Indiana pizzeria owner afraid business is finished after gay remarks

"I'm just a little guy who had a little business that I probably don't have anymore," said Kevin O'Connor, owner of Memories Pizza in Walkerton, Ind.

By Doug G. Ware

WALKERTON, Ind., April 1 (UPI) -- The owner of a small-town Indiana pizzeria said Wednesday that he is afraid his business may be finished following remarks to a local TV news reporter that his restaurant would not cater a same-sex wedding, due to his personal beliefs.

Kevin O'Connor, 61, owns a pizza parlor in Walkerton, Ind., called Memories Pizza. On Wednesday, he and his co-owner daughter, Crystal, told a reporter from South Bend, Ind., ABC affiliate WBND that their establishment would have to refuse to cater a gay wedding, if asked.


"If a gay couple was to come and they wanted us to bring pizzas to their wedding, we would have to say no," Crystal said.

"That's a lifestyle that you choose," Kevin said. "I choose to be heterosexual. They choose to be homosexual. You can't beat me over the head with something they choose to be."


It didn't take long for those comments to ignite a firestorm of anger online, where critics slammed O'Connor's business on its Facebook page and the customer-reviewed Yelp page for Memories Pizza.

"I can choose to never eat at this establishment owned by hateful, ignorant, homophobic fools," one reviewer said.

"Any restaurant that proactively discriminates against people based on their sexual orientation, color of skin, etc. deserves a one star rating," said another.

O'Connor, in an interview with the Los Angeles Times later Wednesday, expressed sorrow about the way his personal beliefs have been received by the public.

"We service anyone. I don't care who it is. I don't care if they're covered with tattoos, I don't care if they got rings in their ears. I don't care if they're gay. The only thing I said was I cannot condone gay marriage," he said. "If [same-sex couples] want to come in the store, that's their privilege. They can do that. But I can't condone gay marriage, that's against my belief."

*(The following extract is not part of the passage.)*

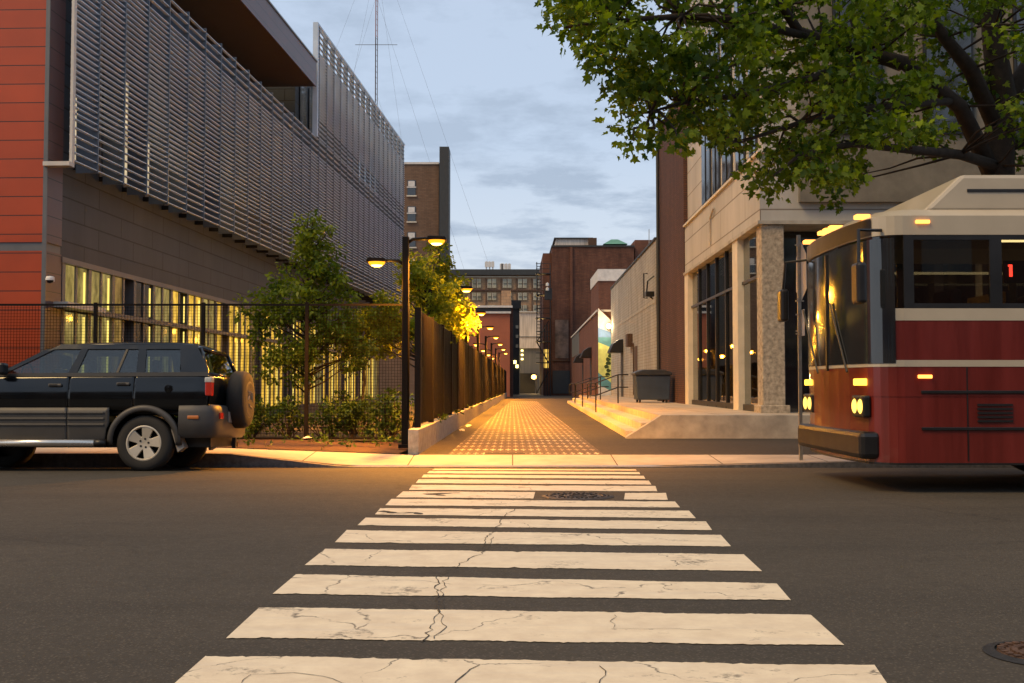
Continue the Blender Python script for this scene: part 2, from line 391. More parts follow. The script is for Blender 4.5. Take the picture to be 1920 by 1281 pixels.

The O'Connors were interviewed by WBND-TV in response to the Indiana Legislature's passage last week of the controversial Religious Freedom Restoration Act -- which critics say allows businesses to cite religious beliefs as a valid defense for discriminatory practices.

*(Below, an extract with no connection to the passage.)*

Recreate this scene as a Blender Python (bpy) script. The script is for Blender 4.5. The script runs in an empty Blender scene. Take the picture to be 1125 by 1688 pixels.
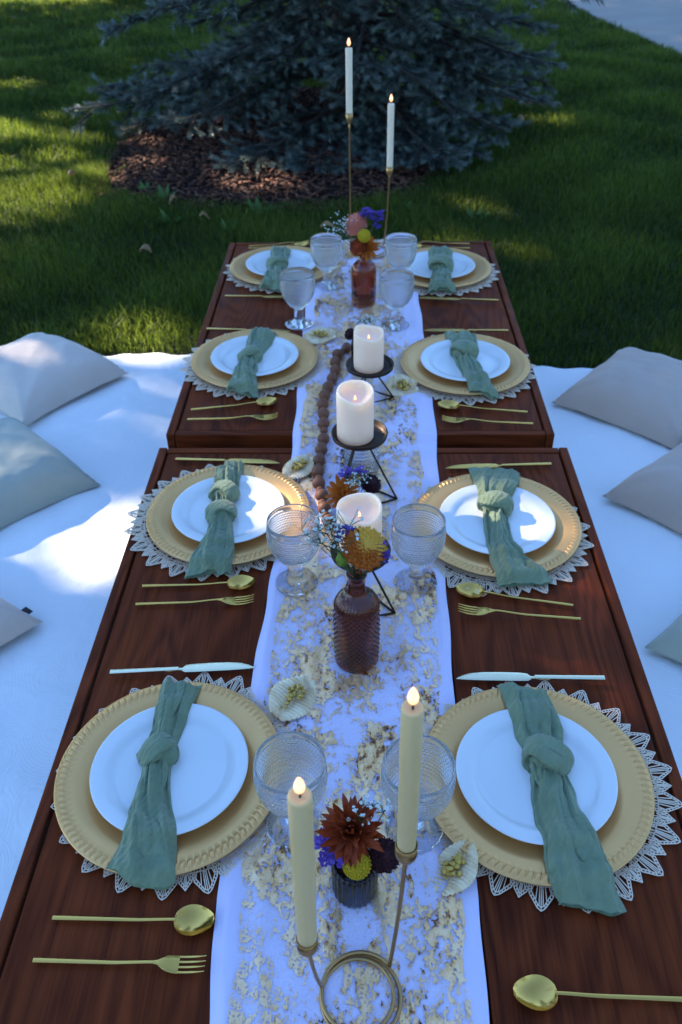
import bpy, math, random
import numpy as np
from mathutils import Vector, Matrix
S = bpy.context.scene
COL = S.collection
PI = math.pi
rnd = random.Random(7)
rng = np.random.default_rng(11)
GZ = -0.36          # lawn level; near table top is z = 0
T2 = 0.014          # far table top

# ------------------------------------------------------------------ camera, sky, sun, exposure
cam = bpy.data.cameras.new('camera')
co = bpy.data.objects.new('camera', cam)
COL.objects.link(co)
R_, U_, F_ = Vector((0.99973925, 0.0185997, -0.01324696)), Vector((-0.0010638, 0.6174267, 0.7866277)), Vector((-0.02281006, 0.7864085, -0.61728549))
co.matrix_world = Matrix(((R_.x, U_.x, -F_.x, 0), (R_.y, U_.y, -F_.y, 0), (R_.z, U_.z, -F_.z, 1.06973), (0, 0, 0, 1)))
cam.sensor_fit = 'VERTICAL'
cam.sensor_height = 36.0
cam.lens = 1387.574 / 1688 * 36.0
cam.clip_end = 400
cam.clip_start = 0.02
cam.dof.use_dof = True
cam.dof.focus_distance = 1.2
cam.dof.aperture_fstop = 7.0
S.camera = co

SUN_DIR = Vector((-0.755, 0.43, 0.50)).normalized()      # towards the sun: low, from the left and behind
EL = math.asin(SUN_DIR.z)
AZ = math.atan2(SUN_DIR.x, SUN_DIR.y)
W = bpy.data.worlds.new('World')
S.world = W
W.use_nodes = True
wn = W.node_tree.nodes
sky = wn.new('ShaderNodeTexSky')
sky.sky_type = 'NISHITA'
sky.sun_disc = False
sky.sun_elevation = EL
sky.sun_rotation = AZ
sky.air_density = 1.0
sky.dust_density = 0.0
sky.ozone_density = 6.0
bg = wn['Background']
W.node_tree.links.new(sky.outputs[0], bg.inputs[0])
bg.inputs[1].default_value = 0.11
sun = bpy.data.lights.new('sun', 'SUN')
sun.energy = 5.0
sun.angle = math.radians(0.53)
sun.color = (1.0, 0.86, 0.68)
so = bpy.data.objects.new('sun', sun)
COL.objects.link(so)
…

The new law has generated substantial criticism, from both inside and outside Indiana's government.

Republican Indianapolis Mayor Greg Ballard has urged the legislature to repeal the law or heavily modify it. Several high-profile people and organizations have also blasted the law -- including the National Collegiate Athletics Association (NCAA), which is headquartered in Indianapolis and whose men's basketball Final Four will be played there Saturday and Monday.

"It's important to us because we're an employer here in this state. But most importantly ... it strikes at the core values of inclusion and diversity," NCAA President Mark Emmert said.

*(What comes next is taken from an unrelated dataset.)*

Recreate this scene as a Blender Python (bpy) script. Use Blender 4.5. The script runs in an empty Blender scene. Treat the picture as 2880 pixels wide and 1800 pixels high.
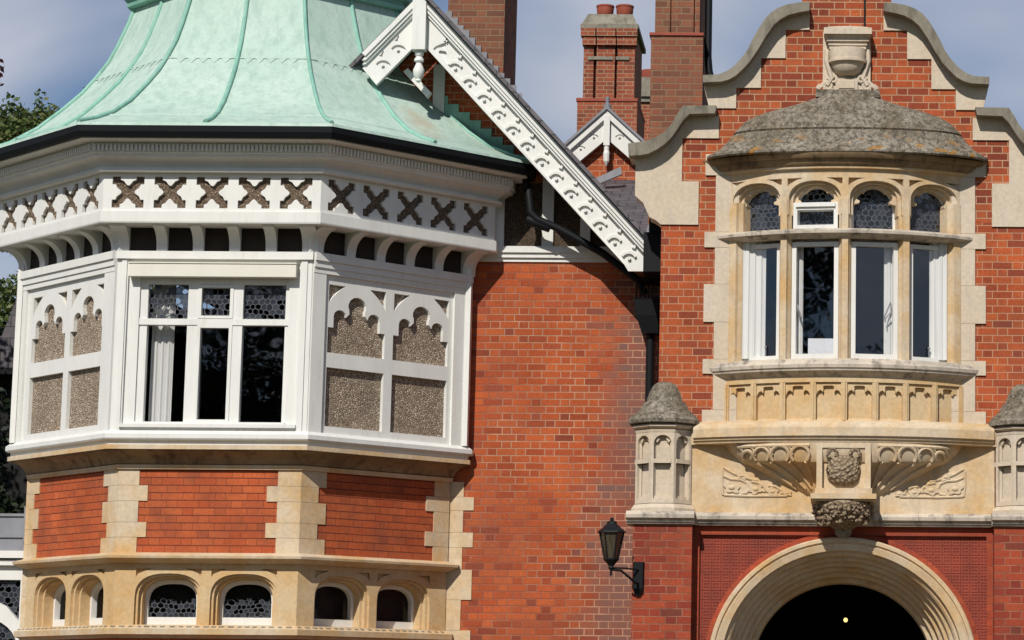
import bpy, bmesh, math, random
from mathutils import Vector, Matrix
from mathutils.geometry import tessellate_polygon
random.seed(7)
R = math.radians
scene = bpy.context.scene
col = scene.collection

# ------------------------------------------------------------------ camera, sky, sun
cd = bpy.data.cameras.new('camera'); cam = bpy.data.objects.new('camera', cd); col.objects.link(cam)
cd.sensor_width = 36; cd.lens = 92.5; cd.shift_x = -0.3229; cd.shift_y = 0.0052
cd.clip_start = 0.5; cd.clip_end = 4000
cam.matrix_world = Matrix.Translation((0, -28, 1.65)) @ Matrix.Rotation(R(90) + math.atan(1095 / 7400), 4, 'X') @ Matrix.Rotation(0.0068, 4, 'Z')
scene.camera = cam
SUN_EL, SUN_AZ = 42.0, 15.0            # azimuth: degrees to the left of the camera's back
scene.view_settings.view_transform = 'Standard'; scene.view_settings.look = 'None'
scene.view_settings.gamma = 1; scene.view_settings.exposure = -0.2
w = bpy.data.worlds.new('World'); scene.world = w; w.use_nodes = True
nt = w.node_tree; nt.nodes.clear()
out = nt.nodes.new('ShaderNodeOutputWorld'); bg = nt.nodes.new('ShaderNodeBackground'); sky = nt.nodes.new('ShaderNodeTexSky')
sky.sky_type = 'NISHITA'; sky.sun_disc = False; sky.sun_elevation = R(SUN_EL); sky.sun_rotation = R(180 + SUN_AZ)
sky.air_density = 1.0; sky.dust_density = 0.2; sky.ozone_density = 1.5
bg.inputs[1].default_value = 0.06
tc = nt.nodes.new('ShaderNodeTexCoord'); mp = nt.nodes.new('ShaderNodeMapping'); mp.inputs['Scale'].default_value = (1.7, 1.7, 3.0); mp.inputs['Location'].default_value = (5.2, 4.4, 1.2)
no = nt.nodes.new('ShaderNodeTexNoise'); no.inputs['Scale'].default_value = 3.4; no.inputs['Detail'].default_value = 4; no.inputs['Roughness'].default_value = 0.42; no.inputs['Distortion'].default_value = 0.3
rp = nt.nodes.new('ShaderNodeValToRGB'); rp.color_ramp.elements[0].position = 0.31; rp.color_ramp.elements[0].color = (0, 0, 0, 1); rp.color_ramp.elements[1].position = 0.56; rp.color_ramp.elements[1].color = (1, 1, 1, 1)
mx = nt.nodes.new('ShaderNodeMix'); mx.data_type = 'RGBA'; mx.inputs['B'].default_value = (7.8, 8.35, 10.6, 1)
L = nt.links.new
L(tc.outputs['Generated'], mp.inputs[0]); L(mp.outputs[0], no.inputs['Vector']); L(no.outputs['Fac'], rp.inputs[0])
sx = nt.nodes.new('ShaderNodeSeparateXYZ'); rz = nt.nodes.new('ShaderNodeMapRange'); rz.inputs[1].default_value = 0.22; rz.inputs[2].default_value = 0.6; rz.inputs[3].default_value = 1.0; rz.inputs[4].default_value = 0.08
mm_ = nt.nodes.new('ShaderNodeMath'); mm_.operation = 'MULTIPLY'
L(tc.outputs['Generated'], sx.inputs[0]); L(sx.outputs[2], rz.inputs[0]); L(rp.outputs[0], mm_.inputs[0]); L(rz.outputs[0], mm_.inputs[1]); L(mm_.outputs[0], mx.inputs['Factor']); 
tn = nt.nodes.new('ShaderNodeMix'); tn.data_type = 'RGBA'; tn.blend_type = 'MULTIPLY'; tn.inputs['Factor'].default_value = 1; tn.inputs['B'].default_value = (0.86, 1.06, 1.30, 1)
n2 = nt.nodes.new('ShaderNodeTexNoise'); n2.inputs['Scale'].default_value = 2.6; n2.inputs['Detail'].default_value = 3; L(mp.outputs[0], n2.inputs['Vector'])
r2_ = nt.nodes.new('ShaderNodeValToRGB'); r2_.color_ramp.elements[0].position = 0.36; r2_.color_ramp.elements[0].color = (0.70, 0.765, 0.90, 1); r2_.color_ramp.elements[1].position = 0.66; r2_.color_ramp.elements[1].color = (1.0, 1.0, 1.12, 1)
cm = nt.nodes.new('ShaderNodeMix'); cm.data_type = 'RGBA'; cm.blend_type = 'MULTIPLY'; cm.inputs['Factor'].default_value = 1; cm.inputs['A'].default_value = (10.6, 11.0, 11.3, 1)
L(n2.outputs['Fac'], r2_.inputs[0]); L(r2_.outputs[0], cm.inputs['B']); L(cm.outputs['Result'], mx.inputs['B'])
L(sky.outputs[0], tn.inputs['A']); L(tn.outputs['Result'], mx.inputs['A']); L(mx.outputs['Result'], bg.inputs[0]); L(bg.outputs[0], out.inputs[0])
sl = bpy.data.lights.new('sun', 'SUN'); sl.energy = 5.0; sl.angle = R(0.5); sl.color = (1, 0.95, 0.87)
so = bpy.data.objects.new('sun', sl); col.objects.link(so)
S = Vector((-math.sin(R(SUN_AZ)) * math.cos(R(SUN_EL)), -math.cos(R(SUN_AZ)) * math.cos(R(SUN_EL)), math.sin(R(SUN_EL))))
so.rotation_euler = S.to_track_quat('Z', 'Y').to_euler(); so.location = (-8, -40, 40)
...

The reaction to the O'Connors' remarks has been so negative that the family has decided to close the pizzeria for the time being -- and they may never open again.

"I don't know if we will reopen, or if we can, if it's safe to reopen" Crystal O'Connor said in an interview with The Blaze television Wednesday.

Crystal said the family is also considering leaving the state.

"We said that we would serve anyone that walked in that door, even gays. But we would not condone a wedding. We would not cater to that," she said.


One of the most aggressive criticisms against the O'Connors was reportedly leveled by an Indiana high school golf coach, who tweeted, "Who's going to Walkerton, IN to burn down #memoriespizza w me?" She was subsequently suspended for the tweet and Walkerton police conducted an investigation into the message.

The coach's Twitter account has since been deactivated and she may face criminal charges, including harassment and intimidation, police said.

The O'Connors, meanwhile, have also found supporters who advocate their position. The Times reported that more than $36,000 had so far been raised for the family by sympathizers on the Internet.

"I'm just a little guy who had a little business that I probably don't have anymore," Kevin O'Connor told the Times. "It doesn't change my attitude or stance, but it's hurtful that I can't publicly speak out about what I believe in saying."